Quinta semana de Pascua

La mesa de la Palabra, a esta altura del Tiempo Pascual, nos pone en ambiente de despedida. Desde hace ya tres días, estamos leyendo y escuchando el llamado “Sermón de la Cena”, del Evangelio de san Juan (caps. 13 al 17). Ya el leccionario ferial ha evocado el momento en que Jesús lavó los pies a los discípulos. En este domingo, el Evangelio se inicia con la mención de la salida de Judas, tras la cual Jesús dice: “Ahora el Hijo del hombre ha sido glorificado y Dios ha sido glorificado en Él”. A continuación, Jesús anuncia su partida cercana, y deja su testamento a los discípulos: “Un mandamiento nuevo: ámense los unos a los otros. Así como yo les he amado…”
Vale la pena preguntarse cuál es la “novedad” del mandamiento, si ya en el Decálogo se nos llama a amar al prójimo. Pero, el Decálogo comienza por ordenarnos amar y respetar a Dios y su Nombre, porque el Señor es un Dios celoso, misericordioso “…por mil generaciones cuando me aman y guardan mis mandamientos” (Deut. 5, 10). Es decir, el amor de Dios aquí parece respuesta al amor de sus creaturas. En cambio, Jesús llama a los discípulos a amarse como Él “les ha amado”. Algo que nos recordará más adelante la primera carta de san Juan (4,10) y que en el discurso del Cenáculo para subrayarse en la manera como Jesús inicia su despedida: “Hijitos míos…”, un diminutivo que desaparece en la mayoría de las versiones castellanas, aunque se conserva en el texto griego y en su versión latina”.
En los tiempos que vivimos, tal vez le tenemos miedo al cariño excesivo, por los traumas que a todos nos provocan los relatos de abusos de todo tipo en el seno de la Iglesia. Pero es bueno ser conscientes que Jesús nos manifiesta el amor paternal de Dios por todos sus hijos e hijas, un amor cariñoso que nos desafía a amar como Él nos ha amado… hasta dar la vida por nosotros.
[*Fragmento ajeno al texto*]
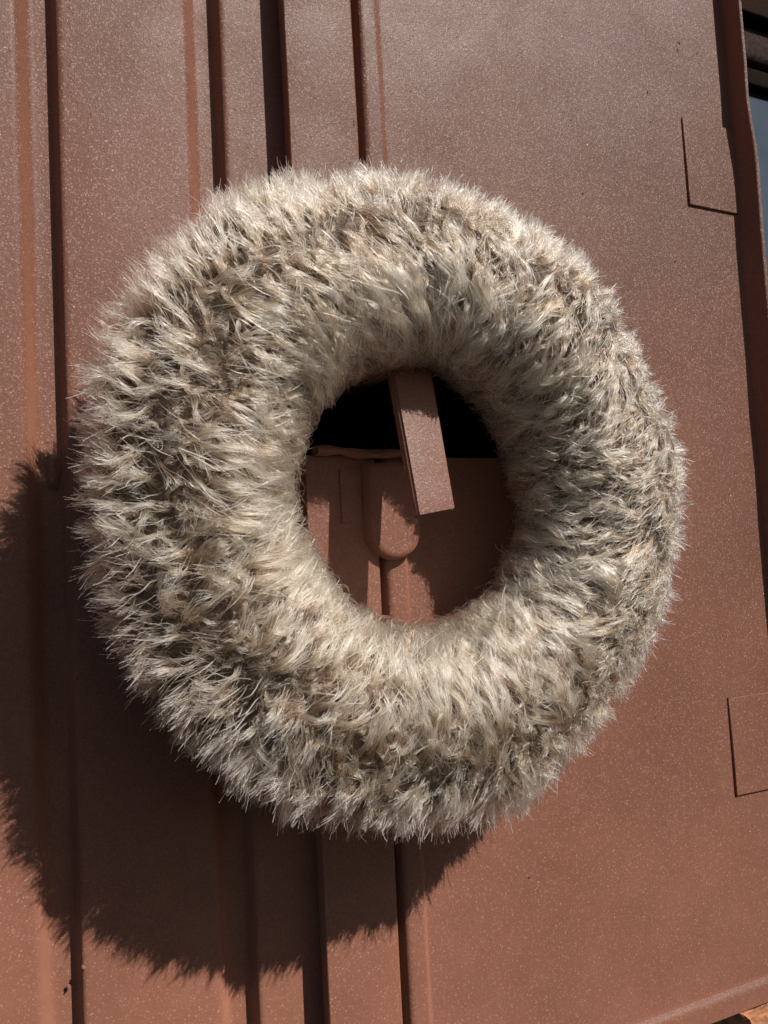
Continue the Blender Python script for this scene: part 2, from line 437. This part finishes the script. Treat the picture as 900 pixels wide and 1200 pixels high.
def make_guides(N, knot):
    a = g.uniform(0, 2 * np.pi, N)
    phi = np.radians(g.uniform(-80, 262, N))
    part = np.radians(64) + .16 * wob(a, a * 0, 5, 5)
    if knot:
        phi = part + .6 + g.normal(0, 1.05, N)
    e = np.stack([np.cos(a), 0 * a, np.sin(a)], 1)
    rc = RC * lump(a) - .001
    P = e * (R + rc * np.cos(phi))[:, None]; P[:, 1] = -rc * np.sin(phi)
    _, _, n, t, p, _ = frame_at(P)
    if (p[:, 1] * np.where(np.cos(phi) > 0, 1, 0)).sum() > 0: sgn = -1.0   # p must grow phi
    else: sgn = 1.0
    inner = phi > part + .22 * wob(a, phi, 77, 12) + g.normal(0, .22, N)
    side = np.where(inner, 1.0, -1.0)
    # strands nearly reaching the outer silhouette stand up, the others lie down
    er = np.where(inner, .40 + .28 * wob(a, phi, 8, 12) + .2 * g.normal(size=N), .62 + .2 * np.clip(1 - np.abs(phi) / .7, 0, 1))
    er = er + np.where(inner & (phi > 2.7), .28, 0)
    L = np.where(inner, g.uniform(.022, .038, N), g.uniform(.012, .019, N))
    rightside = np.clip(np.cos(a - .25), 0, 1)        # the right half is shorter and curlier
    L *= 1 - .15 * rightside
    L *= np.where(inner, 1 + .16 * np.exp(-((a - .75) / .45) ** 2) + .14 * np.exp(-((a - 3.9) / .4) ** 2) + .22 * np.exp(-((a - 3.15) / .35) ** 2) + .30 * np.exp(-((a - 2.0) / .4) ** 2), 1)
    L *= np.where(inner, .87, 1 + .30 * np.clip(-np.cos(a), 0, 1))
    L *= 1 + .16 * wob(a, phi, 55, 8)
    tw = .45 * wob(a, phi, 21, 14) + .55 * g.normal(size=N)
    upl = np.exp(-((a - 2.05) / .55) ** 2)             # upper left sweeps clockwise
    tw += np.where(inner, -.75 * upl, -.1)
    tw += -.95 * np.clip(np.cos(a - .05), 0, 1) ** 2 * np.exp(-((phi - 1.15) / .75) ** 2)
    lowr = np.exp(-((a - 5.0) / .7) ** 2)
    tw += np.where(inner, 0, -.55 * lowr)
    curl = .17 + .2 * rightside + .10 * g.random(N)
    if knot:
        L *= g.uniform(.4, .75, N); curl = curl + g.uniform(.5, 1.1, N); er = er + .15; tw += g.normal(0, .8, N)
    K = 9
    ax = g.normal(size=(N, 3)); ax /= np.linalg.norm(ax, axis=1)[:, None]
    ph = g.uniform(0, 6.28, N); fr = g.uniform(3, 6.5, N) * (1.7 if knot else 1)
    phi_root = phi; e_out = e + np.array([0, -1, 0]) * (.55 + .55 * np.clip(-(np.cos(a) + np.sin(a)) / 1.4, 0, 1))[:, None]
    L = L * np.where(inner, 1, np.clip(1.0 + phi_root * .55, .5, 1.0))
    pts = [P.copy()]; step = L / (K - 1)
    side_ = side * sgn
    for k in range(1, K):
        s = k / (K - 1)
        _, rho, n, t, p, _ = frame_at(P)
        up = er * (1.75 - 2.0 * s) + .12 * (RC + .004 > rho)
        up = np.where(inner, np.where(rho > RO - .003, np.minimum(up, -.05), up), er * (1.35 - .55 * s))
        wrap = np.where(inner, 1.0, np.clip((phi_root - .25) / .9, .0, 1.0))
        d = n * up[:, None] + e_out * ((1 - wrap) * .55)[:, None] + p * wrap[:, None] * (side_ * (.55 + .65 * s))[:, None] + t * tw[:, None]
        c1 = np.cross(d, ax); c1 /= np.linalg.norm(c1, axis=1)[:, None] + 1e-6
        c2 = np.cross(d, c1); c2 /= np.linalg.norm(c2, axis=1)[:, None] + 1e-6
        d = d + (c1 * np.cos(ph + fr * s * 1.6)[:, None] + c2 * np.sin(ph + fr * s * 1.6)[:, None]) * curl[:, None]
        d /= np.linalg.norm(d, axis=1)[:, None]
        P = P + d * step[:, None]
        pts.append(P.copy())
    return np.stack(pts, 1)                 # N, K, 3
def strands(G, per, spread, fan, seedtint, K=9):
    N = len(G)
    G = np.repeat(G, per, 0); M = len(G)
    # offsets in a plane across the guide
    o = g.normal(size=(M, 3)) * spread
    f = g.normal(size=(M, 3)) * fan
    s = np.linspace(0, 1, K)[None, :, None]
    prof_ = (1 - s) ** 1.2 * 1.0 + .14
    cut = g.uniform(.72, 1.05, M)[:, None, None]
    pos = G[:, :1] + 0
    # shorten: resample along guide
    tt = (np.linspace(0, 1, K)[None, :] * cut[:, :, 0] * (K - 1)).clip(0, K - 1.001)
    i0 = tt.astype(int); fr = (tt - i0)[..., None]
    ar = np.arange(M)[:, None]
    pos = G[ar, i0] * (1 - fr) + G[ar, np.minimum(i0 + 1, K - 1)] * fr
    jit = np.cumsum(g.normal(size=(M, K, 3)) * .00014, 1)
    wvp = g.uniform(0, 6.28, (M, 1)); wv = np.sin(wvp + np.linspace(0, 1, K)[None] * g.uniform(4, 9, (M, 1)))[..., None] * g.normal(size=(M, 1, 3)) * .0004
    pos = pos + o[:, None] * prof_ + f[:, None] * s ** 2.0 + jit + wv * s
    return pos, np.repeat(seedtint, per)
K = 9
A1 = make_guides(1150, False)
G1 = make_guides(5200, False); G2 = make_guides(3300, True); G3 = make_guides(9500, False)
am = g.uniform(.2, .8, (len(G1), 1, 1))
G1 = np.concatenate([clump(G1[i:i + 800], A1, am[i:i + 800]) for i in range(0, len(G1), 800)])
t1 = g.random(len(G1)); t2 = g.random(len(G2)) * .5; t3 = g.random(len(G3))
a1_, b1_ = strands(G1, 16, .0012, .0017, t1)
a2_, b2_ = strands(G2, 13, .0007, .0008, t2)
a3_, b3_ = strands(G3, 2, .0020, .0022, t3)
pos = np.concatenate([a1_, a2_, a3_]).astype(np.float32); tint = np.concatenate([b1_, b2_, b3_]); thick = g.random(len(tint)) < .30
thick[-len(b3_):] = g.random(len(b3_)) < .6
tint = np.where(thick, .62 + .38 * g.random(len(tint)), .45 * tint + .35 * g.random(len(tint))).astype(np.float32)
# keep the strands out of the door and off the handle's face
pos += WC.astype(np.float32)
yl = np.where(pos[..., 0] > -.057, -HR - .0045, -.001)
pos[..., 1] = np.minimum(pos[..., 1], yl - .0)
Mn = len(pos)
hc = bpy.data.hair_curves.new('fur')
hc.add_curves([K] * Mn)
hc.position_data.foreach_set('vector', pos.reshape(-1))
rad_ = ((1 - np.linspace(0, 1, K)[None, :] ** 3) * .00010 + .00007) * np.where(thick, g.uniform(1.15, 1.75, Mn), g.uniform(.6, .95, Mn))[:, None]
ra = hc.attributes.get('radius') or hc.attributes.new('radius', 'FLOAT', 'POINT')
ra.data.foreach_set('value', rad_.astype(np.float32).reshape(-1))
ta = hc.attributes.new('tint', 'FLOAT', 'CURVE'); ta.data.foreach_set('value', tint)
sa = hc.attributes.new('along', 'FLOAT', 'POINT')
sa.data.foreach_set('value', np.tile(np.linspace(0, 1, K), Mn).astype(np.float32))

def fur_mat():
    mt = bpy.data.materials.new('beige_faux_fur'); mt.use_nodes = True
    N = mt.node_tree.nodes; L = mt.node_tree.links; N.clear()
    out = N.new('ShaderNodeOutputMaterial')
    h = N.new('ShaderNodeBsdfHairPrincipled'); h.parametrization = 'COLOR'
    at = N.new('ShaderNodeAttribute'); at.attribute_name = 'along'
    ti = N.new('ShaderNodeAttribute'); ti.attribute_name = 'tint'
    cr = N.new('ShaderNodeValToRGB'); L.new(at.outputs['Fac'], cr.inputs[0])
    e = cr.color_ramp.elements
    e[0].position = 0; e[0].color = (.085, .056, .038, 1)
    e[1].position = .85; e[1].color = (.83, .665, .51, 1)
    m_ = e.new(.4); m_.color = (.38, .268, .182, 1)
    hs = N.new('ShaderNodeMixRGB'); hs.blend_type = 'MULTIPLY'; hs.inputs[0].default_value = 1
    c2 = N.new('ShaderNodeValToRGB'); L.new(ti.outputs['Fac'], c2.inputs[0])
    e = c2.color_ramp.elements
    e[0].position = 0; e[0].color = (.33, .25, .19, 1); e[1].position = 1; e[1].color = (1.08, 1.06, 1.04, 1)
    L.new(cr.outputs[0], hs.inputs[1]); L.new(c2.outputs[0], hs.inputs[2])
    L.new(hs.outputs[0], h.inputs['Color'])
    h.inputs['Roughness'].default_value = .24
    h.inputs['Radial Roughness'].default_value = .5
    h.inputs['Random Roughness'].default_value = .2
    L.new(h.outputs[0], out.inputs[0])
    return mt
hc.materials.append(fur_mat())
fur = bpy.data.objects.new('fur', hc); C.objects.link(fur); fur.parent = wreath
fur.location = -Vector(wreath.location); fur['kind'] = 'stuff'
print('strands', Mn)
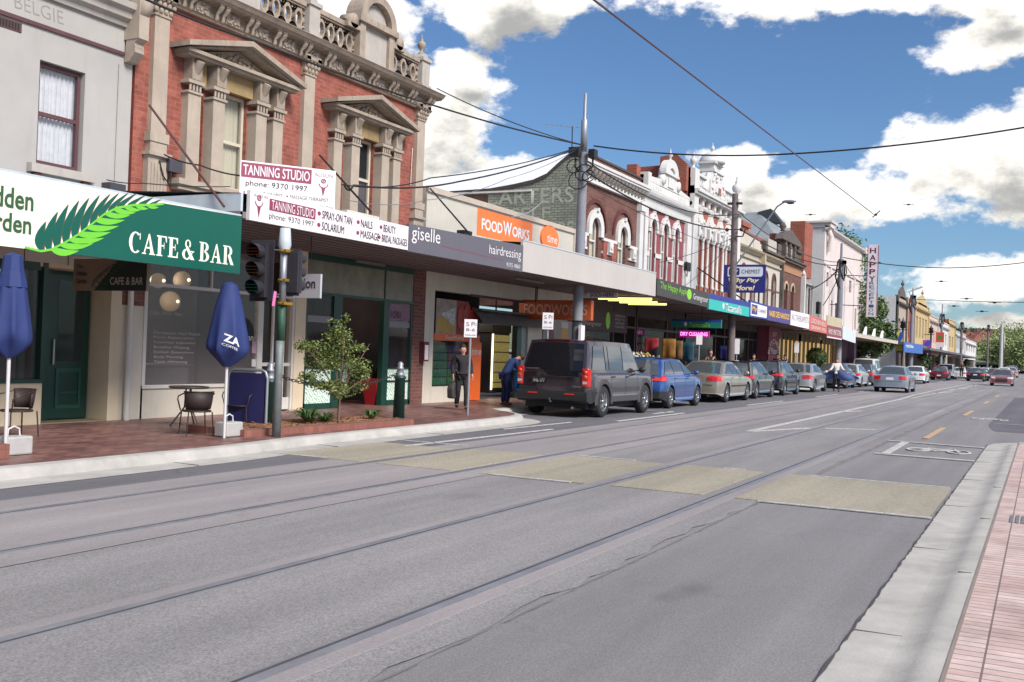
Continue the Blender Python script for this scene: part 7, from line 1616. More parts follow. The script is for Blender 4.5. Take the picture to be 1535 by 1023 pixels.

El tiempo pascual, entonces, es un tiempo para profundizar en el amor mutuo en el seno de la comunidad discipular de Jesús, comunidad que formamos quienes hemos sido bautizados en Cristo para formar parte de su Cuerpo. Un tiempo como para mirar como ejemplo la comunidad a la que regresan Pablo y Bernabé, para dar cuenta de la misión a la que han sido enviados. Tenemos el desafío, entonces de renovar nuestros lazos eclesiales con nuestra comunidad más cercana. Tal vez así podremos llegar a ser como esa nueva Jerusalén, adornada “como una novia para su novio”, que nos presenta el Apocalipsis. Para conducirnos a ella el mismo Jesús se ha quedado con nosotros, para seguir alimentándonos con su Palabra, y su Cuerpo y Sangre.